While testing this theory more last night I can see a significant fall in Vpp on the front inputs as frequency rises, especially above 100 MHz. The rear inputs perform perfectly as expected and was able to successfully measure rise times as low as 1.77 nS. (I don't have a source any faster than that to test.)
I was surprised as to the magnitude of this effect. I got the schematic details of this option, and it is simply two cables that plug into the circuit board (MCX connectors) near the front inputs and run them to the rear BNC's. All very peculiar.
As it turns out that in my present bench setup, using the rear terminals is a PITA. For now, I have just connected a 4' cable to rear panel CH1 and ran it forward on my bench for easy access when I need it.
There is clearly a significant difference in certain measurements when using the "specified" rear terminals over the standard front terminals.
Another interesting finding. If I connect a short 2-foot unterminated BNC cable to either front channel connector while using the corresponding rear channel connector it causes the same erroneous reading from the rear channel connector. I think this confirms that the Option 201 add parallel rear connectors, by adding the short length of cable inside the box to run to the rear connectors somehow seems to have a real effect on the front inputs circuit. I wonder if this can be explained by the small added capacitance from the added "stub"?
My question now is if I open up the unit and simply unplug (or completely uninstall the parallel rear connector cables) if that would return the "specified" performance to the front connectors.
Do you think the unit would require some magical re-calibration procedure? I am guessing that's what Keysight would say if they were asked to uninstall it.
Just check the service manual. It seems to contain the instruction on how to install the rear connectors. I didn't look at the details though.
I was given an old HP 53132A counter a few months ago which is the precursor to the 53220A. Whenever I get a counter, I like to hook up a signal generator and crank the amplitude down until it stops counting; this gives a basic check of the front-end sensitivity. Mine also had the rear panel input option but I thought nothing of it and used the more convenient front BNC jacks.
But I soon found that I was losing as much as 20 dB of sensitivity between 100 and 150 MHz. After scratching my head for an afternoon, I checked the datasheet and saw the footnote about the front panel performance degradation when the rear panel input option is present. It is due, of course, to the coax cables running from the mainboard back to the unterminated rear panel jacks. The effect can be mitigated by placing 50 ohm terminators on the rear panel jacks.

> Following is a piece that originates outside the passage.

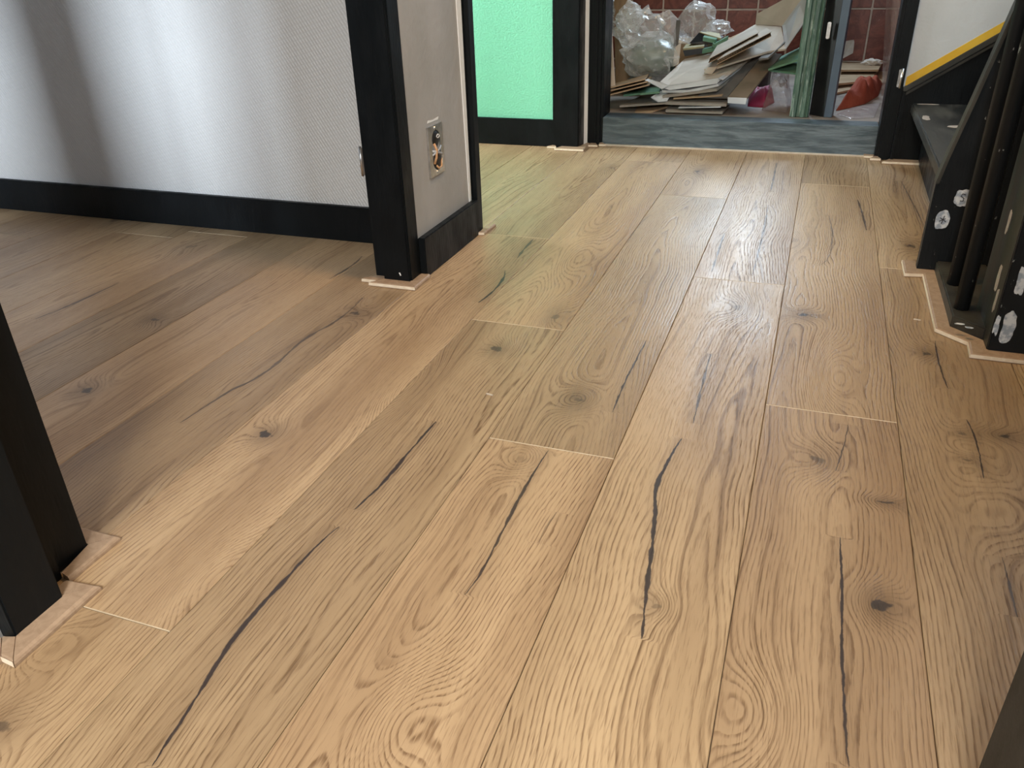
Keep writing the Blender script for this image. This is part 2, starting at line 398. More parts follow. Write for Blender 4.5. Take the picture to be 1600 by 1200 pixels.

Since I had no intention of using the rear panel, I opened up the unit and desoldered the two coax cables. One can leave them inside the unit (taped off to prevent the wires from touching the mainboard), or remove the cables along with the two rear panel jacks.
No re-calibration was required (although I did it anyway because it was simple).
Officially Keysight will state a re-cal is needed if anything is changed internally. If you need to know for sure your unit meets specs then it only makes sense. I am sure you can just unplug the rear connectors and will not notice any difference. Or if you do the difference is very minor. The counter is also very easy to re-cal yourself.